CARE Action Fellowship
What Fellows Will Do
The CARE Action Fellowship exists to help make caregiving and academic work feel integrated, not competing. The Fellowship supports participants in turning real challenges into professional development solutions that create awareness, build skills, strengthen connection, or increase agency within their academic spaces. By designing solutions that address these needs, Fellows contribute to a culture where people can grow professionally, reach their goals, and feel supported as both caregivers and scholars.
Program Outcomes
By the end of the Fellowship, participants will:
- Identify a caregiving barrier using the CARES Framework.
- Determine whether the need is awareness, skill building, connection, or agency.
- Create a project that involves and benefits the College of Engineering, while welcoming and valuing cross-college collaboration equally.
- Design and implement a professional development solution that reduces the barrier.
- Create a meaningful impact within the College of Engineering, with potential for expansion.
- Present results at the CARE Coalition Convening in November 2026.
Application & Selection
Faculty and staff interested in becoming a CARE Action Fellow will submit a short application describing:
- The caregiving barrier they wish to address,
- The caregiving population and academic group affected, and
- The professional development solution they intend to design.
Three projects will receive a $500 award. Each project may have up to four fellows as leads. Funds may be used for speaker honoraria, resource development, materials, light refreshments (as per policy), and software/tools necessary for delivery.
Applications will be evaluated using the following criteria:
- The project must involve the College of Engineering and provide benefits within the Engineering community. Projects may also be designed or delivered in collaboration with other colleges (for example, a workshop developed in the College of Sciences and offered to both Sciences and Engineering).
- Shows potential for use or adaptation across other colleges or campus units.
- Thoughtfully leverages existing partnerships or campus resources (for example, Engr OFDS support, HR policies, or the NASEM report).
- Introduces a new or forward-thinking approach to professional development.
- Involves multiple faculty or staff members leading the project and intentionally engages others in planning or delivery.
- Makes caregiving more visible and shifts academic culture by sharing stories, data, or resources.
- Applications due: December 19
- Fellows notified: January 2
To preview the application questions, see here.
Phase 1: Design (January – May 2026)
1. Choose the Barrier (January)
Fellows begin by examining the caregiving landscape in their department or unit.

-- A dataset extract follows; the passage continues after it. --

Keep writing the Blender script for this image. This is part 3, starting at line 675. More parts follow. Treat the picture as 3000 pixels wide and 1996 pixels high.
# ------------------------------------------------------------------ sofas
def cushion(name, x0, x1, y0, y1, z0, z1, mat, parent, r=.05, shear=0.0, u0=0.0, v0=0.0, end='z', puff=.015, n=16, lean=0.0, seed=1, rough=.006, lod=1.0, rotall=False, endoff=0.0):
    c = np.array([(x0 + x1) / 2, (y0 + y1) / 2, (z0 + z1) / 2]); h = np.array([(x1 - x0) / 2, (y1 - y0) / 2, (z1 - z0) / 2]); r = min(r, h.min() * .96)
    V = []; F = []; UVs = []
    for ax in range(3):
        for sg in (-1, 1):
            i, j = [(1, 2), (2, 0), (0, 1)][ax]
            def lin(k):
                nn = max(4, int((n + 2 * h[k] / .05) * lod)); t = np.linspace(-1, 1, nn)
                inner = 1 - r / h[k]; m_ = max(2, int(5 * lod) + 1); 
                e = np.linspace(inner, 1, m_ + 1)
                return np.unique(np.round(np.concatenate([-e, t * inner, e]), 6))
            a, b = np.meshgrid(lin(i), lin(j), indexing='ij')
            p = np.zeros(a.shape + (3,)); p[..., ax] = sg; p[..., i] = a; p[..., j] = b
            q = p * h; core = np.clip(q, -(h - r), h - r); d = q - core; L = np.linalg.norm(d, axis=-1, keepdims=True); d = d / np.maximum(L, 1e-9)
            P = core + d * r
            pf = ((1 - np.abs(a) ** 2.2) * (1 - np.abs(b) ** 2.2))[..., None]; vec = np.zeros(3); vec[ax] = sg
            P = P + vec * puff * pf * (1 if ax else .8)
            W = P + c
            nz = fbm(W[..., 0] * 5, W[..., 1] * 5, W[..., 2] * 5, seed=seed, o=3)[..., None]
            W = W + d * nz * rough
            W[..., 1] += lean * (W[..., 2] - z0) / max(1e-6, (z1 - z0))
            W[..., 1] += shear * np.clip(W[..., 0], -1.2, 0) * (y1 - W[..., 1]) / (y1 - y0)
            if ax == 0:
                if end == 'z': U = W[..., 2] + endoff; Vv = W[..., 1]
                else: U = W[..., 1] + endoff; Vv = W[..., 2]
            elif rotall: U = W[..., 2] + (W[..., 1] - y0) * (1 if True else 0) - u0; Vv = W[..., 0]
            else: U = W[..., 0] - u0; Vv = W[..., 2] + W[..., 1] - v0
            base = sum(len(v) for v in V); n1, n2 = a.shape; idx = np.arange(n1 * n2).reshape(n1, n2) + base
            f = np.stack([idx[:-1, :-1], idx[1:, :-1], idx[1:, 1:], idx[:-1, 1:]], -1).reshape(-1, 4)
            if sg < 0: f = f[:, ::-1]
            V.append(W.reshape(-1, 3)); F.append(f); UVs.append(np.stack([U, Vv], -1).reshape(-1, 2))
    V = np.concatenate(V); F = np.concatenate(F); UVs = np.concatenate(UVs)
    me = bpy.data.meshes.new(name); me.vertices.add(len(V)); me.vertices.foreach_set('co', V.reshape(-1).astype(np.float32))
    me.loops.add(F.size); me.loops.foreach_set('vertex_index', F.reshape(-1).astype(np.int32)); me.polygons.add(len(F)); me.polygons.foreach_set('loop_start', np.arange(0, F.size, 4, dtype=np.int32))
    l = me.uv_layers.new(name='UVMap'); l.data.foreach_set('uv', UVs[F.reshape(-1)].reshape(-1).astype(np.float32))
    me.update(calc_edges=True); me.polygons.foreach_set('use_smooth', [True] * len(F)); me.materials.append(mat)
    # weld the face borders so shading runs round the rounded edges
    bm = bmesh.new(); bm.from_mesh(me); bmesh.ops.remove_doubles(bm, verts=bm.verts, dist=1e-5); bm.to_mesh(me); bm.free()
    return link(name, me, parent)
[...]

They review campus policies, relevant literature (including the NASEM Supporting Family Caregivers in STEMM report), and any available data or stories. Fellows then identify a caregiving barrier using the CARES typology:
- Affordability
- Availability
- Awareness
- Intersectionality
- Institutionalization
- Culture
Deliverable: A concise barrier statement supported by evidence.
2. Analyze the Professional Development Need (February)
Fellows analyze the barrier through a professional development lens to determine the type of learning or support that is needed:
- Awareness – People need visibility and understanding of the barrier.
- Skill Building – People need tools, knowledge, or strategies.
- Connection – People need community or shared language.
- Agency – People need confidence, power, or permission to act.
Deliverable: A Barrier Analysis defining the specific PD need (awareness, skills, connection, or agency).
3. Refine Who the Solution Serves (March)
Fellows define the intended audience by clarifying:
- The caregiving type (e.g., parents of young children, elder care, foster parents, sandwich caregivers).
- The academic group (faculty, staff, graduate students, postdocs, department leadership).
Using persona and empathy-mapping, Fellows articulate the lived experience of the audience and what success looks like for them.
Deliverable: Target audience persona (caregiving type + academic group) and success indicators.
4. Envision the Solution (April)
With the barrier, learning need, and audience aligned, Fellows design a professional development solution in one of the following forms:
- Resource (guide, toolkit, video, online module)
- Speaker/Story
- Workshop
- Community (learning circle, affinity network, peer support cohort)
Deliverable: A draft professional development proposal (title, learning objectives, engagement plan, expected outcomes).
5. Start the Change (May)
Fellows translate their proposal into an implementation plan for Fall 2026. They identify their first step using:
- One person to talk to
- One AI tool to support creation or efficiency
- One resource to begin developing
Deliverable: A launch-ready implementation plan and milestone timeline.
Phase 2: Implementation
Each Fellow receives two individualized 1:1 coaching sessions to support implementation:
- Coaching Session #1 (August–September): Finalize deliverables and launch the professional development solution.
- Coaching Session #2 (September–October): Collect early feedback, refine the approach, and prepare outcomes for the symposium.
During this phase, Fellows implement their professional development solution within the College of Engineering.
(Projects may involve other colleges, but must show clear impact on engineering.)
Phase 3: Share Impact (November 2026)
Final presentation at the CARE Coalition Convening.
Fellows present:
- The caregiving barrier they addressed
- The professional development solution they implemented
- Outcomes, stories, lessons learned, or evidence of early impact
This symposium highlights change led from within the College of Engineering and elevates successful approaches that can be scaled.